Industry has lobbied Parliament, saying costs associated with recording and storing clients’ information could cripple SMEs entering the sector.

According to RICA, not only will operators have to register customers, they will also be held liable if that customer sells, or provides a SIM card to someone else, like a family member. “A customer who fails to comply is guilty of an offence and liable, upon conviction, to a fine or imprisonment not exceeding 12 months,” explains Cupido.

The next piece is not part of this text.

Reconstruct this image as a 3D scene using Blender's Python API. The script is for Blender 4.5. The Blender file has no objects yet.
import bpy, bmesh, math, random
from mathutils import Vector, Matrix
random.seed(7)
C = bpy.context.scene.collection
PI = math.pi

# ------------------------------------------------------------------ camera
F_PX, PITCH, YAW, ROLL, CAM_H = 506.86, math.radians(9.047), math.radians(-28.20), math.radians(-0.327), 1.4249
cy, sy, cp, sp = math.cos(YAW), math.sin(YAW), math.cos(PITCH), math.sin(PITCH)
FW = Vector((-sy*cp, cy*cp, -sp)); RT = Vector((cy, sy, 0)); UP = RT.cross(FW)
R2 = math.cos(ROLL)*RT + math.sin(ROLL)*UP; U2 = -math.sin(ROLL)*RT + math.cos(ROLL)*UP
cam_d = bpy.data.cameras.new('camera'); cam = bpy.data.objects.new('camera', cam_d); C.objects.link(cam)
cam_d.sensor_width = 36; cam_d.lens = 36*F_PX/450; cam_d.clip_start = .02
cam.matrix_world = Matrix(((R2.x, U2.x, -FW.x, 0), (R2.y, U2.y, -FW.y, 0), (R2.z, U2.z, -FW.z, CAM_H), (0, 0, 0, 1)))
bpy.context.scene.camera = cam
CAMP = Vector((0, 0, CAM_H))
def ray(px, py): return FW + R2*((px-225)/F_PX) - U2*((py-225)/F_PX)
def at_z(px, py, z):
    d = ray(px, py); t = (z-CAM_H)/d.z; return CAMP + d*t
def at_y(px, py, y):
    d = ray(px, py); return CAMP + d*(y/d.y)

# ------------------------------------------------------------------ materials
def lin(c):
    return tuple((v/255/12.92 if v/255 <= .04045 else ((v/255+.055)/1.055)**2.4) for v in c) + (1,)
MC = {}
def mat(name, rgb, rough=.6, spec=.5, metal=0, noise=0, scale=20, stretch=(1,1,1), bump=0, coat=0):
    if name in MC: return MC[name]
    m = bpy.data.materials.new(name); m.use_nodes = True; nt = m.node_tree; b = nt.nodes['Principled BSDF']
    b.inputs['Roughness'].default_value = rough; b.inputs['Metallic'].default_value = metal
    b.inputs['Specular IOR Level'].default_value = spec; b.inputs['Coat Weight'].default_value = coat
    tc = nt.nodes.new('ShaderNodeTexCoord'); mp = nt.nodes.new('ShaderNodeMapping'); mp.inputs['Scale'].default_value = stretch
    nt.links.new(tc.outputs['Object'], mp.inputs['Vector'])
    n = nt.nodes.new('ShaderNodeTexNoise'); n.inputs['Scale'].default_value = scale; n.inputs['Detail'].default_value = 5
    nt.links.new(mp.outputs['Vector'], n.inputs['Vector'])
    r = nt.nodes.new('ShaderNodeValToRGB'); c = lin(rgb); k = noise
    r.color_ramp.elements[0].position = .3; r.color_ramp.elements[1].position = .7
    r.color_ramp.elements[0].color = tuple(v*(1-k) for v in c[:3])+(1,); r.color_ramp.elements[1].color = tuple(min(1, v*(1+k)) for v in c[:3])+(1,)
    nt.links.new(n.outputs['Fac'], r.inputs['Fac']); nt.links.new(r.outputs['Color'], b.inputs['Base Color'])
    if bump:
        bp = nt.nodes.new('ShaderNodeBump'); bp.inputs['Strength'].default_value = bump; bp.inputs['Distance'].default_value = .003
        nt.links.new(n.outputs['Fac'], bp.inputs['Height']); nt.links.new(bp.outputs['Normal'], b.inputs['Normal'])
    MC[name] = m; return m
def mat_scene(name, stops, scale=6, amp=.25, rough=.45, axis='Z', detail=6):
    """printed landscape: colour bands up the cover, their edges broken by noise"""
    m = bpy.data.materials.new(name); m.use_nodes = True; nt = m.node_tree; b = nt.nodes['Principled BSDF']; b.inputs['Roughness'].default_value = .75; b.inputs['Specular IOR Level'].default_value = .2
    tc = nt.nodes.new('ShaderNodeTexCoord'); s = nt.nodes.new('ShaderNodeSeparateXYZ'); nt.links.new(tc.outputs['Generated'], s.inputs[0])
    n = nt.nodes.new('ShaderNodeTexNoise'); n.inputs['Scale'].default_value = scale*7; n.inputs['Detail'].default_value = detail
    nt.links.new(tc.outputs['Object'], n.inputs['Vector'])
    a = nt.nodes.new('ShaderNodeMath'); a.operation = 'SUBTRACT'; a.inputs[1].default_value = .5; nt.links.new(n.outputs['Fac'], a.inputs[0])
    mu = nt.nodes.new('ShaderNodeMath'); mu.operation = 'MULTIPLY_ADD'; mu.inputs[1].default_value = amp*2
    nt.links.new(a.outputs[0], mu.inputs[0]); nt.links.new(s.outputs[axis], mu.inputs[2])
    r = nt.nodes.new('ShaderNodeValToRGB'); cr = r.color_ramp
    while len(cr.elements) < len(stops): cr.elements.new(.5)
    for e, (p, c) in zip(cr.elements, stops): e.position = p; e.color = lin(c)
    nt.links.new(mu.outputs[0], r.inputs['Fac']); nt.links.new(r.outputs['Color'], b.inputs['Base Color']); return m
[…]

Operators are also now responsible for getting the information of the millions of customers who have already bought prepaid SIMs. If they do not, they could face up to R2 million in fines, or 10 years’ imprisonment.
 

Deal-makers

In November, the Department of Justice struck a deal with mobile operators, giving them 18 months to register all prepaid handsets in the country. The deal stemmed from the Act being stalled at the National Council of Provinces and the Constitutional Affairs Select Committee in 2007.

This was due to a fallout between the police and justice department over which amendments were really necessary. Parliament gave the operators 18 months, beginning November, to register their prepaid customers and report every six months on progress made with registration and the challenges encountered. All three mobile operators say they are in the process of compiling this information.



Senior state law adviser Sarel Robbertse insisted, during the fallout last year, that the registration of SIM cards needed to be implemented as quickly as possible. He said it would help law enforcement agencies to combat crime, especially with the 2010 FIFA World Cup around the corner.